Stored data:
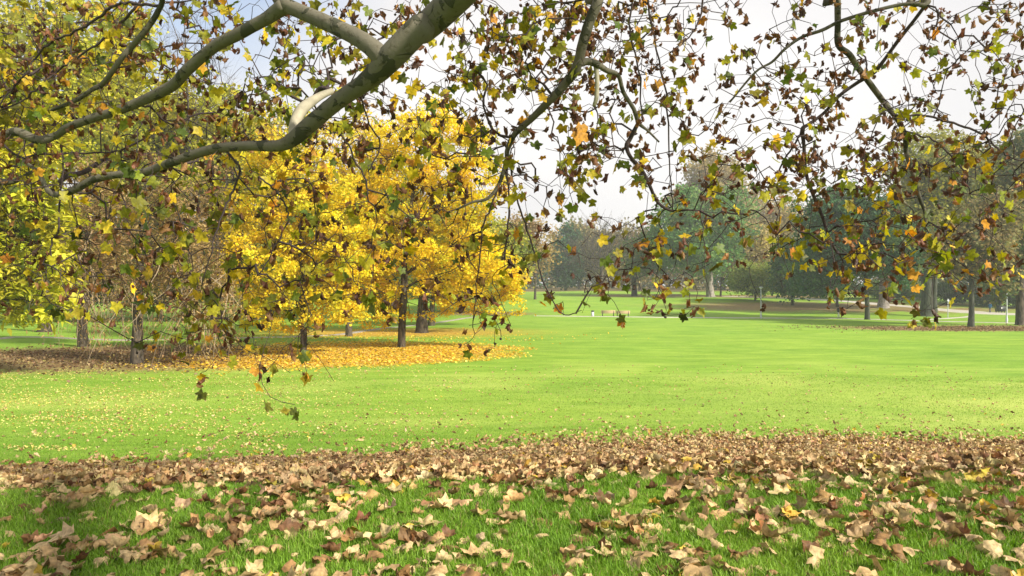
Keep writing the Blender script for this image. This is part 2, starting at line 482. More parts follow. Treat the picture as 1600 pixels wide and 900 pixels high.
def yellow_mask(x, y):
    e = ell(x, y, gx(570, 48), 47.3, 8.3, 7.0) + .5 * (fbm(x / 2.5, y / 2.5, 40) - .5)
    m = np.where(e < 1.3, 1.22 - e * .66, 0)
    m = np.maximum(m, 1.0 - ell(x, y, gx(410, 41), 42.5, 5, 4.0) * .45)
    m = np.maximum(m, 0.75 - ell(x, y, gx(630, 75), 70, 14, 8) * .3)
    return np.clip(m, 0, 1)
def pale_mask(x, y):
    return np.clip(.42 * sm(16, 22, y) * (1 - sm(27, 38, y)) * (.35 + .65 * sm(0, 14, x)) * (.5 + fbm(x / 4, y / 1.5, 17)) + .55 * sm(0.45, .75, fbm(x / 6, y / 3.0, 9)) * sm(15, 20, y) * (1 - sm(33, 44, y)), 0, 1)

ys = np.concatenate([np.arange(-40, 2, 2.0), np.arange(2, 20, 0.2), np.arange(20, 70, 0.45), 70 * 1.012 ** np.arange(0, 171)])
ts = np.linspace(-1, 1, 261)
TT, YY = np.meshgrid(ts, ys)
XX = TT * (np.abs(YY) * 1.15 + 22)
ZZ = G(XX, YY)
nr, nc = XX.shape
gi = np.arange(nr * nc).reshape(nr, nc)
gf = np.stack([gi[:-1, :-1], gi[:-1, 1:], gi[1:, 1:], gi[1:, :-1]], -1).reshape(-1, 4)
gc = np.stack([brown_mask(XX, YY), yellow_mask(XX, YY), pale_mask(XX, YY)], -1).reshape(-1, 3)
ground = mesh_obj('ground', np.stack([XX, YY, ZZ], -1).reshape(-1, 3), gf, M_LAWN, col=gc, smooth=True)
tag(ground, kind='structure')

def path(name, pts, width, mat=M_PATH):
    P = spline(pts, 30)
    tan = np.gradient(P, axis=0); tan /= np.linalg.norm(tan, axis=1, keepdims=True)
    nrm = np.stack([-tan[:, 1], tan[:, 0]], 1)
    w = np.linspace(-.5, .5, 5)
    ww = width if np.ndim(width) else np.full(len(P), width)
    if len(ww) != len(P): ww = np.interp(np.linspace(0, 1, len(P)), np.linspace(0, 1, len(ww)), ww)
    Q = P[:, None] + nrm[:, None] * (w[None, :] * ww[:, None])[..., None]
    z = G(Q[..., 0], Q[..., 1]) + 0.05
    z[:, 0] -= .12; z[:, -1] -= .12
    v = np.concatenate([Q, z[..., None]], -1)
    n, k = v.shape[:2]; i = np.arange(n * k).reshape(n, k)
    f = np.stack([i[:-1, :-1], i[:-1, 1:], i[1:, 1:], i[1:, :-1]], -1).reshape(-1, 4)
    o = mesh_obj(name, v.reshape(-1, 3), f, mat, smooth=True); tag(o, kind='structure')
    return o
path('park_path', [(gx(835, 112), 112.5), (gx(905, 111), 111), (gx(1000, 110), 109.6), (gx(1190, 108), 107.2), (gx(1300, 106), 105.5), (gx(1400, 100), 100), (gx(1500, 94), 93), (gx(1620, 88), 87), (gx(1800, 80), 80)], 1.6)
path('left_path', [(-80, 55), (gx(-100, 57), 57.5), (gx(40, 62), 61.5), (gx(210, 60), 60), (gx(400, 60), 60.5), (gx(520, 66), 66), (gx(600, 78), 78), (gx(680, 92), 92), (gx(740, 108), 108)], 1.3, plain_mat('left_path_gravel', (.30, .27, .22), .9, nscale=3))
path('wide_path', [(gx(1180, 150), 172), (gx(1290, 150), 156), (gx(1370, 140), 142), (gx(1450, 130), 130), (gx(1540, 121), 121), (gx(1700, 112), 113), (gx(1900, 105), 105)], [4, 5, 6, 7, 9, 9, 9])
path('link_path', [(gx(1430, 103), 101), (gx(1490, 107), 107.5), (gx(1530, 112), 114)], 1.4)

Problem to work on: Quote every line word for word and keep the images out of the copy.

Final answer:
Keep writing the Blender script for this image. This is part 2, starting at line 482. More parts follow. Treat the picture as 1600 pixels wide and 900 pixels high.
def yellow_mask(x, y):
    e = ell(x, y, gx(570, 48), 47.3, 8.3, 7.0) + .5 * (fbm(x / 2.5, y / 2.5, 40) - .5)
    m = np.where(e < 1.3, 1.22 - e * .66, 0)
    m = np.maximum(m, 1.0 - ell(x, y, gx(410, 41), 42.5, 5, 4.0) * .45)
    m = np.maximum(m, 0.75 - ell(x, y, gx(630, 75), 70, 14, 8) * .3)
    return np.clip(m, 0, 1)
def pale_mask(x, y):
    return np.clip(.42 * sm(16, 22, y) * (1 - sm(27, 38, y)) * (.35 + .65 * sm(0, 14, x)) * (.5 + fbm(x / 4, y / 1.5, 17)) + .55 * sm(0.45, .75, fbm(x / 6, y / 3.0, 9)) * sm(15, 20, y) * (1 - sm(33, 44, y)), 0, 1)

ys = np.concatenate([np.arange(-40, 2, 2.0), np.arange(2, 20, 0.2), np.arange(20, 70, 0.45), 70 * 1.012 ** np.arange(0, 171)])
ts = np.linspace(-1, 1, 261)
TT, YY = np.meshgrid(ts, ys)
XX = TT * (np.abs(YY) * 1.15 + 22)
ZZ = G(XX, YY)
nr, nc = XX.shape
gi = np.arange(nr * nc).reshape(nr, nc)
gf = np.stack([gi[:-1, :-1], gi[:-1, 1:], gi[1:, 1:], gi[1:, :-1]], -1).reshape(-1, 4)
gc = np.stack([brown_mask(XX, YY), yellow_mask(XX, YY), pale_mask(XX, YY)], -1).reshape(-1, 3)
ground = mesh_obj('ground', np.stack([XX, YY, ZZ], -1).reshape(-1, 3), gf, M_LAWN, col=gc, smooth=True)
tag(ground, kind='structure')

def path(name, pts, width, mat=M_PATH):
    P = spline(pts, 30)
    tan = np.gradient(P, axis=0); tan /= np.linalg.norm(tan, axis=1, keepdims=True)
    nrm = np.stack([-tan[:, 1], tan[:, 0]], 1)
    w = np.linspace(-.5, .5, 5)
    ww = width if np.ndim(width) else np.full(len(P), width)
    if len(ww) != len(P): ww = np.interp(np.linspace(0, 1, len(P)), np.linspace(0, 1, len(ww)), ww)
    Q = P[:, None] + nrm[:, None] * (w[None, :] * ww[:, None])[..., None]
    z = G(Q[..., 0], Q[..., 1]) + 0.05
    z[:, 0] -= .12; z[:, -1] -= .12
    v = np.concatenate([Q, z[..., None]], -1)
    n, k = v.shape[:2]; i = np.arange(n * k).reshape(n, k)
    f = np.stack([i[:-1, :-1], i[:-1, 1:], i[1:, 1:], i[1:, :-1]], -1).reshape(-1, 4)
    o = mesh_obj(name, v.reshape(-1, 3), f, mat, smooth=True); tag(o, kind='structure')
    return o
path('park_path', [(gx(835, 112), 112.5), (gx(905, 111), 111), (gx(1000, 110), 109.6), (gx(1190, 108), 107.2), (gx(1300, 106), 105.5), (gx(1400, 100), 100), (gx(1500, 94), 93), (gx(1620, 88), 87), (gx(1800, 80), 80)], 1.6)
path('left_path', [(-80, 55), (gx(-100, 57), 57.5), (gx(40, 62), 61.5), (gx(210, 60), 60), (gx(400, 60), 60.5), (gx(520, 66), 66), (gx(600, 78), 78), (gx(680, 92), 92), (gx(740, 108), 108)], 1.3, plain_mat('left_path_gravel', (.30, .27, .22), .9, nscale=3))
path('wide_path', [(gx(1180, 150), 172), (gx(1290, 150), 156), (gx(1370, 140), 142), (gx(1450, 130), 130), (gx(1540, 121), 121), (gx(1700, 112), 113), (gx(1900, 105), 105)], [4, 5, 6, 7, 9, 9, 9])
path('link_path', [(gx(1430, 103), 101), (gx(1490, 107), 107.5), (gx(1530, 112), 114)], 1.4)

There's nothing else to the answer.